今年の「技術の系統化調査報告書(第31集)」ができました。ミシン、海氷工学、大型映像装置、複写機、航空機用アルミニウム合金の5つの技術分野です。実際の開発現場に携わった技術者OB等が各分野を俯瞰して、社会・文化・経済等との関わりを含めた技術開発の歴史を系統的に調査・研究してまとめ、今回で125の分野となりました。報告書は各地の県立図書館等で、PDF版も7月頃には産業技術史資料情報センターのページからご覧いただけます。一見硬い論文調ですが、「産業革命の失敗作」と揶揄されることもあったミシンが、女性の経済的基盤の創出、社会進出の促進、地位や権利の確立にも大きく貢献した技術であったことなど読み物としても楽しめるかと思います。人や社会に影響を残しながら速いテンポで変わる産業技術。これからも調査・研究して人の歩みの記録として継承していきます。
(産業技術史資料情報センター:亀井 修)

4月21日

白鳳丸KH-72-1航海の標本
新種記載されたLysirude goekei(ビワガニ科)

当館の甲殻類コレクションには現在3万本以上の液浸標本瓶に収められた登録標本があります。その一方でまだ研究されていない未登録標本が、登録標本と同じくらいあります。白鳳丸KH-72-1航海の標本も1972年に採集されて以来、未登録のまま長らく標本庫に保管されてきました。
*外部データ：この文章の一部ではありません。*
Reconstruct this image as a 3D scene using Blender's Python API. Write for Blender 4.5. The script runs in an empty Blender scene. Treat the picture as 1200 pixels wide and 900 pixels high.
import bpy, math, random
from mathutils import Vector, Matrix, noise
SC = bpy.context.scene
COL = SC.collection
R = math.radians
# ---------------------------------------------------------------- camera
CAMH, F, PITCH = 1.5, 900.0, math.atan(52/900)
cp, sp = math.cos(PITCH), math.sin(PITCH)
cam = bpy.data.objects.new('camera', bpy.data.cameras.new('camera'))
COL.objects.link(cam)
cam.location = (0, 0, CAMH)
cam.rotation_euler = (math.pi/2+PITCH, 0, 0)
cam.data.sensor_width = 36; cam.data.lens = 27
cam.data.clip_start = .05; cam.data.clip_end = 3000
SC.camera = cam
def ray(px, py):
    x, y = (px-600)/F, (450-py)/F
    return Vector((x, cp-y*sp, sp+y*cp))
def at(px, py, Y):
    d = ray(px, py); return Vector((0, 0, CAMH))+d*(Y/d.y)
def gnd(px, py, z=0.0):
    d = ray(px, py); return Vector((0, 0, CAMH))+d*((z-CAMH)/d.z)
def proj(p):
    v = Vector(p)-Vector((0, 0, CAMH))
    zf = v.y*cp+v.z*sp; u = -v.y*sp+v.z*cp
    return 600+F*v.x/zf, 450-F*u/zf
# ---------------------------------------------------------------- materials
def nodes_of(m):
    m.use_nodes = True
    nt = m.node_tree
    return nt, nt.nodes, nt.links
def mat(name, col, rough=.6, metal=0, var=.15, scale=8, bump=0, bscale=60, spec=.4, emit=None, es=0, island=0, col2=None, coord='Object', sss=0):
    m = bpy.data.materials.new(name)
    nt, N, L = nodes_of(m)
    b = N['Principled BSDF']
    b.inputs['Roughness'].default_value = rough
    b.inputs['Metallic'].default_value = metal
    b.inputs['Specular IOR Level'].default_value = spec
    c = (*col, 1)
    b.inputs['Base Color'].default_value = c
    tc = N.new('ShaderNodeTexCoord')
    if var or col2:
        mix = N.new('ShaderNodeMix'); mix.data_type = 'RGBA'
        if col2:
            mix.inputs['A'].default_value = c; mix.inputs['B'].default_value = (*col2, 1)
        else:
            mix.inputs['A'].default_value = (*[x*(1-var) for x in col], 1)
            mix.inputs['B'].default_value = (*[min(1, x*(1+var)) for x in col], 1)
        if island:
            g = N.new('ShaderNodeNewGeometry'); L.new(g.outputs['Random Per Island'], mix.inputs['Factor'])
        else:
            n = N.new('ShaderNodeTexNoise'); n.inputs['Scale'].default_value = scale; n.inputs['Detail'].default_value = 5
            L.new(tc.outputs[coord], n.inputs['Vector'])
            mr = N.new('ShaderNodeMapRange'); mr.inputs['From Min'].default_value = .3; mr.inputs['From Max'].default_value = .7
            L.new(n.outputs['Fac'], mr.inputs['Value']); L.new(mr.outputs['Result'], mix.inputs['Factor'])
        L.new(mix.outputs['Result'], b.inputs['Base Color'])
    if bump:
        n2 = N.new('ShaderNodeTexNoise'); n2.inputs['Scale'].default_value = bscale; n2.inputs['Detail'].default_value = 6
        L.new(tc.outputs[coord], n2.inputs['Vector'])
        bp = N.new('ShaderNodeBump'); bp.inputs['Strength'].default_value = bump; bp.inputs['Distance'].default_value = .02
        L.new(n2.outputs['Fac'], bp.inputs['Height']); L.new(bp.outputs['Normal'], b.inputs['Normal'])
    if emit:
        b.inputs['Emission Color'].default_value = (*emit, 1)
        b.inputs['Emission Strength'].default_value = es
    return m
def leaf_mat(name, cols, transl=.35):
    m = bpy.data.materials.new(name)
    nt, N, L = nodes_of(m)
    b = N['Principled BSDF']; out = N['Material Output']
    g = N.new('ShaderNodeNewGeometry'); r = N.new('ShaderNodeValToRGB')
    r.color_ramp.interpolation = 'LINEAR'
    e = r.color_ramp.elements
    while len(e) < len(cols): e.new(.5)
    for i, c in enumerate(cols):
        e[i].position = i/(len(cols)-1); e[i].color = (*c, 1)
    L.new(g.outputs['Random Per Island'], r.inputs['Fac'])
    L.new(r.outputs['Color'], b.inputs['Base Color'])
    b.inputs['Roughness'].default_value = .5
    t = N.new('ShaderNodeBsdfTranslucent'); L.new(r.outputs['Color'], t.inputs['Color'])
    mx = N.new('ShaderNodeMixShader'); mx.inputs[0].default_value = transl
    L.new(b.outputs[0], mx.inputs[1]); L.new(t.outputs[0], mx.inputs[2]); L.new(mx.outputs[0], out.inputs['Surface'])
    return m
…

本航海はフィリピン、インドネシアなど東南アジアを3ヶ月かけて巡る大航海で、若き日の故今島実・元動物研究部長が乗船し、専門の多毛類だけでなく甲殻類標本も採集したものです。現在、館内外の研究者と協力して分類学的研究を進め、約50年の時を経て順次公表しているところです(Part 1, Part 2)。外国産標本を収集することは近年難しくなっており、これらの標本は当館にとって非常に貴重なコレクションとなります。
(動物研究部:小松浩典)

4月14日

縁は異なもの
ミイラ化した御遺体が納められていた甕棺

先日、「大英博物館 ミイラ展」巡回展の監修者として神戸市立博物館にお邪魔した時、博物館の先生から「そういえば神戸市にも即身仏があるんですよ」と教えて頂きました。日本の即身仏は主に東北地方に多く、恥ずかしながら「神戸の即身仏」は聞いたことがありません。後日、驚きと期待を持ってその「即身仏」を調査したところ、老年男性のミイラ化した御遺体で、副葬品などから生前は「僧侶」であられたことが判明しました。今後はCT撮影などを行い、より詳細に分析する予定です。思いもしなかった経緯で貴重な存在に会うことが出来た、単に自分が無知だっただけかもしれませんが、不思議なご縁があるものだと感じました。
(人類研究部:坂上和弘)

4月7日

ひさしぶりのフィールドワーク@沖縄
まだまだコロナ禍で遠方での調査は厳しい状況ですが、先日久しぶりに沖縄で野外調査をしてきました。もちろんきのこ調査の一環ですが、山に行ったわけではなく、海岸に大量に打ち寄せられた軽石が今回のターゲット。小笠原沖の海底火山「福徳岡ノ場」が噴火したのは2021年8月ですが、沖縄の海岸ではいまだに大量の軽石が見られます。いつもは青い海も、場所によっては砂浜と勘違いするほどの大量の軽石が。この軽石の中に、きのこの胞子や菌糸が閉じ込められているかもしれません。陸上の生物が軽石に乗って長距離移動をしているかもしれない。なんだか壮大な地球のロマンを感じませんか?